G7緊急首脳会合 結束してウクライナ支援などの方針確認

ロシアのウクライナに対する大規模なミサイル攻撃を受け、G7=主要7か国の首脳によるオンラインでの緊急会合が、岸田総理大臣も参加して開かれ、G7で結束してウクライナ支援などにあたっていく方針を確認しました。

緊急会合は、11日夜9時ごろからおよそ1時間半にわたって開かれ、冒頭、ウクライナのゼレンスキー大統領が参加し、ロシアのウクライナに対する大規模なミサイル攻撃を含めた最新の状況を説明しました。

これを受けて、G7首脳による議論を行い、ウクライナの民主的で繁栄した未来を確保するため、連携して支援などにあたっていく方針を確認しました。
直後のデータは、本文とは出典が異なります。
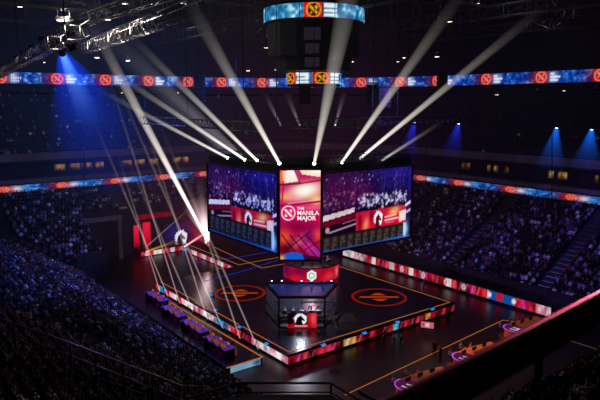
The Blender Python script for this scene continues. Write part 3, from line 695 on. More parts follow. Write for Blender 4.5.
# ================================================================== PEOPLE
def figure(name, J, bones, hair_long=False, shirt=None, hands=True):
    """one continuous skinned body over joints J {name: (pos, rx, ry)}; face, hair, clothing and hands follow the skeleton"""
    keys = list(J); me = bpy.data.meshes.new(name)
    me.from_pydata([J[k][0] for k in keys], [(keys.index(a), keys.index(b)) for a, b in bones], [])
    o = bpy.data.objects.new(name, me); C.objects.link(o)
    sk = o.modifiers.new('skin', 'SKIN'); sk.use_smooth_shade = True
    for i, k in enumerate(keys):
        me.skin_vertices[0].data[i].radius = J[k][1:3]; me.skin_vertices[0].data[i].use_root = (k == 'pelvis')
    o.modifiers.new('sub', 'SUBSURF').levels = 1
    bpy.context.view_layer.update()
    out = bpy.data.meshes.new_from_object(o.evaluated_get(bpy.context.evaluated_depsgraph_get()))
    bpy.data.objects.remove(o); bpy.data.meshes.remove(me)
    out.name = name; out.materials.clear()
    for m in (M['skin'], MATS['shirt dark'], M['trouser'], M['hair'], M['shoe']): out.materials.append(m)
    def region(a, b):
        ab = a+b
        if 'toe' in ab or ('foot' in a and 'foot' in b): return 4
        if any(q in ab for q in ('skull', 'crown', 'jaw', 'nose', 'finger', 'thumb', 'palm')): return 0
        if 'knee' in ab or 'foot' in ab or 'hip' in ab: return 2
        if 'wrist' in ab: return 0 if shirt == 'short' else 1
        if a == 'neck' and b == 'neck2': return 0
        return 1
    segs = [(Vector(J[a][0]), Vector(J[b][0]), region(a, b)) for a, b in bones]
    sk_c = Vector(J['skull'][0]); nose = Vector(J['nose'][0]); fwd = (nose-sk_c); fwd.z = 0; fwd.normalize()
    for f in out.polygons:
        c = f.center; best = min(segs, key=lambda s: (c-(s[0]+(s[1]-s[0])*max(0, min(1, (c-s[0]).dot(s[1]-s[0])/((s[1]-s[0]).length_squared or 1))))).length)
        f.material_index = best[2]
        d = c-sk_c
        if best[2] == 0 and d.length < .2 and (d.z > .055 or (d.dot(fwd) < -.01 and d.z > (-.16 if hair_long else -.05))): f.material_index = 3
        f.use_smooth = True
    return out
def body(pose, arms='lap'):
    """joints for an adult facing local +y with the feet at z = 0"""
    sit = pose == 'sit'; hz = .52 if sit else .93
    J = {}; B = []
    def add(k, p, r, r2=None, par=None):
        J[k] = (Vector(p), r, r2 or r)
        if par: B.append((par, k))
    lean = -.04 if sit else .0
    add('pelvis', (0,0,hz), .150, .11); add('waist', (0,lean*.4,hz+.17), .135, .10, 'pelvis'); add('chest', (0,lean,hz+.37), .165, .115, 'waist')
    add('neck', (0,lean+.0,hz+.525), .062, .06, 'chest'); add('neck2', (0,lean+.015,hz+.585), .052, .054, 'neck')
    add('jaw', (0,lean+.035,hz+.64), .066, .074, 'neck2'); add('skull', (0,lean+.03,hz+.73), .080, .096, 'jaw'); add('crown', (0,lean+.02,hz+.815), .052, .06, 'skull')
    add('nose', (0,lean+.135,hz+.705), .014, .014, 'skull')
    for s, q in ((-1,'l'), (1,'r')):
        add('shoulder'+q, (s*.185,lean,hz+.455), .062, .062, 'chest')
        if arms == 'lap': e, w, h_ = (s*.25,lean+.08,hz+.20), (s*.15,lean+.29,hz+.11), (s*.09,.36+lean,hz+.10)
        elif arms == 'up': e, w, h_ = (s*.30,lean+.06,hz+.66), (s*.22,lean+.10,hz+.92), (s*.20,lean+.11,hz+1.01)
        elif arms == 'desk': e, w, h_ = (s*.26,lean+.12,hz+.22), (s*.17,lean+.38,hz+.25), (s*.14,lean+.47,hz+.25)
        elif arms == 'phone': e, w, h_ = (s*.23,lean+.12,hz+.22), (s*.09,lean+.27,hz+.42), (s*.05,lean+.30,hz+.49)
        elif arms == 'clap': e, w, h_ = (s*.26,lean+.14,hz+.26), (s*.10,lean+.34,hz+.36), (s*.035,lean+.40,hz+.42)
        else: e, w, h_ = (s*.235,lean-.02,hz+.20), (s*.24,lean+.05,hz-.04), (s*.235,lean+.07,hz-.13)
        add('elbow'+q, e, .044, .044, 'shoulder'+q); add('wrist'+q, w, .029, .025, 'elbow'+q); add('palm'+q, h_, .040, .020, 'wrist'+q)
        d = (Vector(h_)-Vector(w)).normalized(); side = d.cross(Vector((0,1,0)) if abs(d.z) > .6 else Vector((0,0,1))).normalized(); up = side.cross(d)
        for k, (off, ln) in enumerate(((-.031,.062),(-.011,.078),(.010,.074),(.030,.058))):
            p = Vector(h_)+side*off+d*.03; add('finger%d%s' % (k, q), p+d*ln*.6-up*.006, .0085, .0085, 'palm'+q); add('fingertip%d%s' % (k, q), p+d*ln-up*.022*(1+.2*k), .007, .007, 'finger%d%s' % (k, q))
        add('thumb'+q, Vector(w)+d*.05-side*s*.05, .010, .010, 'palm'+q)
        add('hip'+q, (s*.095,.02,hz-.03), .095, .095, 'pelvis')
        if sit: add('knee'+q, (s*.12,.42,.50), .066, .066, 'hip'+q); add('foot'+q, (s*.12,.40,.085), .044, .044, 'knee'+q)
        else:
            st = .05*s if arms != 'walk' else .2*s
            add('knee'+q, (s*.105,st*.5+.02,.50), .064, .064, 'hip'+q); add('foot'+q, (s*.11,st,.085), .043, .043, 'knee'+q)
        f = J['foot'+q][0]; add('toe'+q, (f.x*1.15, f.y+.16, .04), .038, .032, 'foot'+q)
    return J, B
SHIRTS = dict(dark=(.10,.10,.13), black=(.06,.06,.07), grey=(.42,.42,.47), white=(.88,.88,.92), blue=(.22,.32,.78), red=(.62,.10,.14), pale=(.62,.66,.85))
for k, c in SHIRTS.items(): mat('shirt '+k, c, .85, 0, .15, 8)
POSES = {}; PS = .78
def pose_mesh(pose, arms, long_=False, short='short'):
    k = (pose, arms, long_)
    if k not in POSES: J, B = body(pose, arms); POSES[k] = figure('person', J, B, long_, short)
    return POSES[k]
def person(label, loc, rz, pose, arms, shirt, group=None, scale=1., long_=False):
    o = bpy.data.objects.new('person', pose_mesh(pose, arms, long_)); C.objects.link(o)
    o.location = loc; o.rotation_euler = (0,0,rz); o.scale = (scale*PS,)*3
    o.material_slots[1].link = 'OBJECT'; o.material_slots[1].material = MATS['shirt '+shirt]
    return tag(o, label, 'person', group)
# ------------------------------------------------------------------ the crowd: seats in view
vis = []
for s in SEATS:
    p = W(*s[:3]); x, y, zc = proj((p.x, p.y, p.z+.8))
    if -45 < x < 645 and 60 < y < 440: vis.append((zc, x, y, s))
vis.sort(key=lambda q: q[0])
def hidden(x, y, s):       # behind the hanging screens, the lower frame edge
    return (206 < x < 416 and 165 < y < 258) or y > 404 or x < -2 or x > 602
NEARN = 300
near_, far_ = [], []
for q in vis:
    (near_ if len(near_) < NEARN and not hidden(*q[1:]) else far_).append(q)
SHN = ['dark','black','dark','black','black','dark','grey','dark','white','pale','pale','black','grey','dark','pale','dark','red','white','dark','grey']
ORDW = ['first','second','third','fourth','fifth','sixth','seventh','eighth','ninth','tenth','eleventh','twelfth','thirteenth','fourteenth','fifteenth','sixteenth','seventeenth','eighteenth','nineteenth','twentieth','twenty-first','twenty-second','twenty-third','twenty-fourth','twenty-fifth','twenty-sixth','twenty-seventh','twenty-eighth','twenty-ninth','thirtieth'] + ['upper']*30
STN = dict(left='left tier', right='right tier', back='back tier', near='near end tier', upper='upper tier')
for zc, x, y, (a, b, z, g, st, row) in near_:
    arms = ['lap','lap','lap','clap','phone','up'][int(rng.choice(6, p=[.42,.2,.1,.13,.09,.06]))]; sh = SHN[int(rng.integers(len(SHN)))]; lg = bool(rng.random() < .3)
    did = dict(lap='hands in lap', clap='clapping', phone='hands before face', up='both arms raised')[arms]
    # nearest staircase tells where along the row
    ax = AIS.get(st, AIS['left']); along_ = b if st in ('left', 'right') else a
    k = sum(along_ > v for v in ax)
    person('%sspectator in %s shirt, %s, %s row, %s, %s block' % ('long haired ' if lg else '', sh, did, ORDW[row], STN[st], ORDW[k]), W(a, b, z), g, 'sit', arms, sh, 'seated spectators in the %s' % STN[st], .94+.1*rng.random(), lg)
# everybody farther away, as one crowd
def small_body(arms):
    mb = MB()
    def chain(pts, rs, mi, n=6):
        for (p, q), (r, t) in zip(zip(pts, pts[1:]), zip(rs, rs[1:])): mb.tube(p, q, r, t, n, mi, caps=True)
    chain([(0,0,.46),(0,-.02,.72),(0,-.04,.95),(0,-.03,1.05)], [.16,.15,.19,.06], 1)
    mb.lathe([(.045,1.04),(.088,1.12),(.10,1.20),(.03,1.235)], 6, (0,-.01), 0); mb.lathe([(.105,1.20),(.09,1.27),(.03,1.31)], 6, (0,-.02), 3)
    for s in (-1, 1):
        chain([(s*.09,0,.48),(s*.12,.42,.52),(s*.12,.42,.05)], [.09,.07,.05], 2, 5)
        e, w = {'lap': ((s*.25,.04,.72),(s*.1,.3,.62)), 'up': ((s*.30,.03,1.15),(s*.22,.08,1.42)), 'clap': ((s*.25,.1,.78),(s*.05,.34,.92))}[arms]
        chain([(s*.19,-.04,.93), e], [.06,.045], 1, 5); chain([e, w], [.045,.035], 0 if arms != 'lap' else 1, 5)
    return np.array(mb.v), mb.f, np.array(mb.mi)
protos = {k: small_body(k) for k in ('lap', 'clap', 'up')}
V, Fc, Col = [], [], []; off = 0
pal = np.array([SHIRTS[k] for k in SHN])*.9
skins = np.array([(.68,.53,.46),(.54,.40,.33),(.74,.60,.53)]); hairs = np.array([(.08,.06,.06),(.14,.10,.08),(.05,.05,.06)]); trs = np.array([(.14,.15,.20),(.24,.24,.28),(.08,.08,.10)])
for zc, x, y, (a, b, z, g, st, row) in far_:
    k = ('lap','lap','lap','clap','up')[int(rng.choice(5, p=[.3,.3,.17,.16,.07]))]
    v, f, mi = protos[k]; sc = (.92+.14*rng.random())*PS; c, s_ = math.cos(g)*sc, math.sin(g)*sc; p = W(a, b, z)
    V.append(np.stack([v[:,0]*c-v[:,1]*s_+p.x, v[:,0]*s_+v[:,1]*c+p.y, v[:,2]*sc+p.z], -1))
    cols = np.stack([skins[rng.integers(3)], pal[rng.integers(len(pal))]*(.6+.8*rng.random()), trs[rng.integers(3)], hairs[rng.integers(3)]])**2.2
    Col.append(cols[mi]); Fc += [tuple(i+off for i in q) for q in f]; off += len(v)
me = bpy.data.meshes.new('crowd'); me.from_pydata(np.concatenate(V).tolist(), [], Fc)
at = me.color_attributes.new('Col', 'FLOAT_COLOR', 'CORNER')
cf = np.concatenate(Col); ln = np.array([len(f) for f in Fc]); cc = np.ones((ln.sum(), 4), np.float32); cc[:, :3] = np.clip(np.repeat(cf, ln, 0), 0, 1)
at.data.foreach_set('color', cc.ravel())
m = bpy.data.materials.new('crowd cloth'); m.use_nodes = True; nt = m.node_tree; bs = nt.nodes['Principled BSDF']; bs.inputs['Roughness'].default_value = .8
an = nt.nodes.new('ShaderNodeAttribute'); an.attribute_name = 'Col'; nt.links.new(an.outputs['Color'], bs.inputs['Base Color'])
me.materials.append(m); me.update()
tag(link('crowd', me), 'dense crowd of seated spectators filling the farther rows of every tier', 'crowd', None, 'stuff')
print('CROWD near', len(near_), 'far', len(far_), 'faces', len(Fc))

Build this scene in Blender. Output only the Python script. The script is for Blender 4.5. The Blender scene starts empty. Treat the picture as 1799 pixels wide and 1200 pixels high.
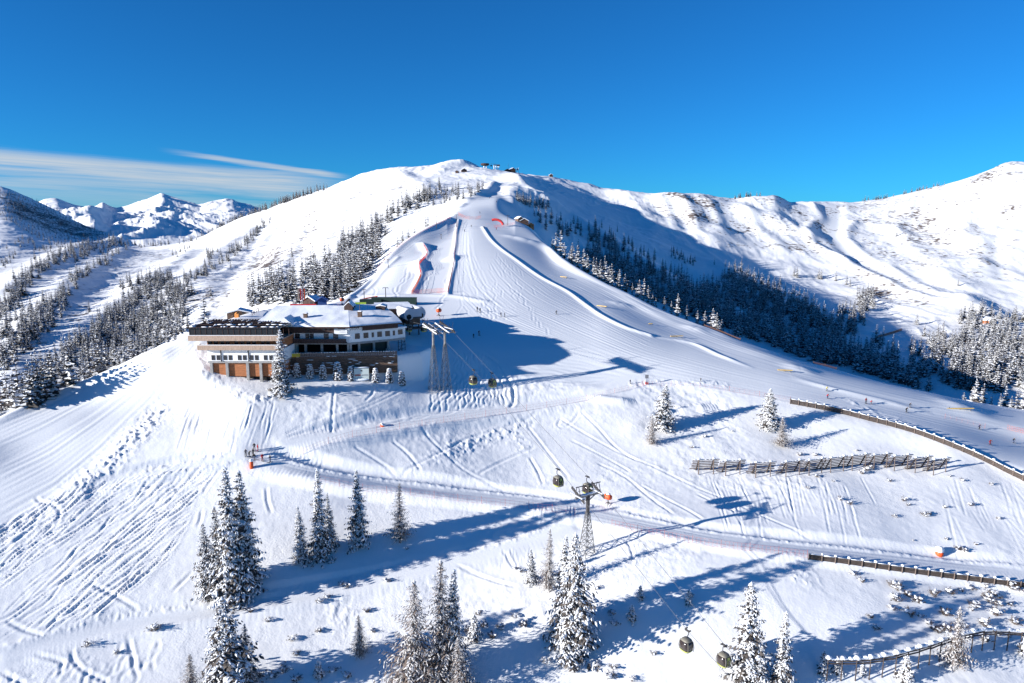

また、会合の中で岸田総理大臣は「ウクライナ各地へのロシアの攻撃は民間人や民間施設への攻撃で、いかなる理由であれ正当化することができず、強く非難する」と述べました。

そして「ウクライナにおける『住民投票』と称する行為や、ロシアによる違法な併合は認められない。核兵器の威嚇、ましてや使用もあってはならず、ウクライナを新たな被爆地にしてはならない」と強調しました。

そのうえで、これまでに日本が実施している制裁措置を説明し、日本としてロシアに対する強力な制裁とウクライナ支援の継続を重視しているという認識を伝えました。

一方、岸田総理大臣は弾道ミサイル発射を繰り返す北朝鮮に国際社会で協力して対応し、核軍縮の機運を高めていく必要性を訴え、日本も取り組みを強化していくという考えを伝えました。

会合のあと岸田総理大臣は記者団に対し「本日の会合も踏まえて、法の支配に基づく国際秩序を守り抜くべく、今後もG7各国との間で緊密に連携していきたい。今後のロシアに対する制裁については、G7をはじめとする国際社会と連携する中で、適切に日本としても対応していきたい」と述べました。

また、ロシアによる核兵器使用の可能性について「状況は予断を許さない。深刻に注視しなければならない。核兵器不使用の歴史は継続しなければならないと強く思っているし、きょうの会議でも発言した」と述べました。

G7首脳声明「罪のない市民への無差別攻撃は戦争犯罪に相当」

G7=主要7か国の首脳は、ロシアのウクライナに対する大規模なミサイル攻撃を受けてオンラインでの緊急会合を開き、会合後に発表された声明で「罪のない市民への無差別攻撃は戦争犯罪に相当する」として強く非難しました。

G7首脳のオンラインでの緊急会合は、ウクライナのゼレンスキー大統領も交えて日本時間の11日夜に行われました。

会合のあと発表された声明では、ロシアのウクライナに対する大規模なミサイル攻撃について「罪のない市民への無差別攻撃は戦争犯罪に相当する」としたうえで「最も強いことばで非難する。プーチン大統領などの責任を追及していく」としました。

また、ロシアによる核戦力を念頭にしたウクライナや欧米へのけん制を非難し「ロシアによる化学兵器、生物兵器、核兵器のいかなる使用も重大な結果が伴うことを再確認した」と強調しました。

そして、ロシアにさらに圧力を強化する構えを示すとともに、ウクライナに対しては必要なかぎり支援を続けていく方針を改めて確認しました。

声明ではウクライナへの支援について、インフラ施設などが破壊される中で地元の人たちが厳しい冬を越すための準備も支える考えを示すとともに、復旧や復興に向けてはロシアから没収した資産をあてることも検討するとしています。

ゼレンスキー大統領 高性能な防空システムの供与など訴え

ウクライナのゼレンスキー大統領は11日、G7=主要7か国の首脳による緊急会合にオンラインで参加し、ロシアの攻撃による被害を防ぐため、各国に対して高性能な防空システムのさらなる供与などを重ねて訴えました。

この中でゼレンスキー大統領は、ロシアは10日と11日の2日間にわたり、ミサイルやイラン製のドローンを使って攻撃してきたうえ、新たにイランから2400機のドローンを購入しようとしていると指摘しました。

そのうえで「ウクライナが十分な数の最新で高性能な防空システムの供与を受ければ、ロシアによるテロ行為の重要な要素であるミサイル攻撃は意味をなさなくなる」と述べ、G7各国に高性能な防空システムのさらなる供与などの支援を続けてほしいと重ねて訴えました。

さらにゼレンスキー大統領は「未来のないロシアの指導者との対話はありえない。平和を阻止しているのはモスクワにいるただ1人の人物だ」と述べて、各国がこれまで以上に連携して、ロシアへの圧力を強化するよう求めました。